| > There is a lot more to security than transport-layer encryption and authentication. You are welcome to PR. > Connection based This could be explored: starting from simple handshake, all the way to fully connection based protocol. Open for discussion based on developer needs. > The already-stated "requirements" are asking for something more complex than WebRTC. You are welcome to highlight specifics that makes you think that way. > Wait, are you thinking about using UDP to transport HTTP?! Do you even know what your MTU is? UDP is not streamed but message based protocol. As WebSockets implement their transport layer over pure TCP, WebUDP could implement it's own layer over pure UDP for various reasons. > > WebRTC suffers from complexity > That complexity exists for reason. For P2P type communications, this complexity is perhaps reasonable. For Server-Client type communications not at all. > Nowhere in this document is a discussion of the potential problems of using UDP or the ways tthe new service might be exploited by malicious actors. This document is initial effort to bring public discussion to form a reasonable shape of what WebUDP could look like. You are welcome to participate. |
I'm very[1] familiar with the IP family of protocols.
> Open for discussion
If you don't know what your requirements are, you shouldn't be choosing a transport technology. It sounds like you want an library that wraps WebSockets or WebRTC and handles most of the complexity.
> WebUDP could implement it's own [transport] layer over pure UDP
Then you want TCP. The only reason to use UDP is to avoid the complexities of a transport layer. Transport reliability is very hard; this isn't something that is easy to re-implement by yourself in UDP.
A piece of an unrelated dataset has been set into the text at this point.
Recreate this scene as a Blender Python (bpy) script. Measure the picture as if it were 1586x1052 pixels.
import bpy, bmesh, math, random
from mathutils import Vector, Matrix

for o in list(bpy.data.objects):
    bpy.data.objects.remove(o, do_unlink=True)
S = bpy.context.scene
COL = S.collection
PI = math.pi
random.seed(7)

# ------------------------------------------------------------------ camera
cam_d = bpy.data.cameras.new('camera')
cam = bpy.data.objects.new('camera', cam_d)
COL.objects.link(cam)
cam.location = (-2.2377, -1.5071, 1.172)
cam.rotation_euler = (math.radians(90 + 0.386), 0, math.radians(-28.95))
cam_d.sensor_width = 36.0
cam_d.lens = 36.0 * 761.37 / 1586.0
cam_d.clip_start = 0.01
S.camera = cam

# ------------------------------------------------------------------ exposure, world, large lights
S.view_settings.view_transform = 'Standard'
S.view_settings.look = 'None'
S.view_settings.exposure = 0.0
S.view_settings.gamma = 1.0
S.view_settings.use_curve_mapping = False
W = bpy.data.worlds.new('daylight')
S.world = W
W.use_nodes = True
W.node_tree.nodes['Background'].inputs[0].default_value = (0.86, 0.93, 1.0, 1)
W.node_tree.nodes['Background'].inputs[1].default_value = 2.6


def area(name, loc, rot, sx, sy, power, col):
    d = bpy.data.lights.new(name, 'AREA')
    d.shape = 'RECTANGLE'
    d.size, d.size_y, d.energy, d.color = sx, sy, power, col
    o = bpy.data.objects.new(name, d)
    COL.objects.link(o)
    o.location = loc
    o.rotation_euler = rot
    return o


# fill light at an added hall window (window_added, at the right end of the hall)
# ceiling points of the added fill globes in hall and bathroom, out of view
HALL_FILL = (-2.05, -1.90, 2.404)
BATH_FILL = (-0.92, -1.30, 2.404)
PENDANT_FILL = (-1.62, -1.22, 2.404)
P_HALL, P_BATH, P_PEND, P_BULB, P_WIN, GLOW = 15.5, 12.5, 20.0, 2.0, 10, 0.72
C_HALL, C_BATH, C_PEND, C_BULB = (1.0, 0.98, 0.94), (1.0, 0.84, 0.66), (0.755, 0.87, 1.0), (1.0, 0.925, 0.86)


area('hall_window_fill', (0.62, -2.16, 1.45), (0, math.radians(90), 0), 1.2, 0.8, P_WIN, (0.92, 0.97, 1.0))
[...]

More importantly, I take it you don't know what your MTU is? The Maximum Transmission Unit[2] the maximum packet size. On ethernet-based networks, it's probably ~0-100 octets less than ethernet's 1500 octet MTU. You need to keep UDP packets under this limit, or they will fragment. Fragmented IP packets may not arrive at all and even when they do, the OS will wait until all fragments arrive before passing the data up to the app. If you're insane and send HTTP headers in each packet, you've wasted most of your data space. Each packet? Shouldn't we send headers in the first packet only? Except that every packet IS the "first packet" in stateless protocol like UDP. It's the transport features of TCP that create ordered-data semantics.
[1] I used to write firmware for embedded systems. That included writing - from scratch, in Z80 asm - the entire network layer: ethernet (RealTek), ARP, IP, UDP, TCP, SNMP, HTTP, etc.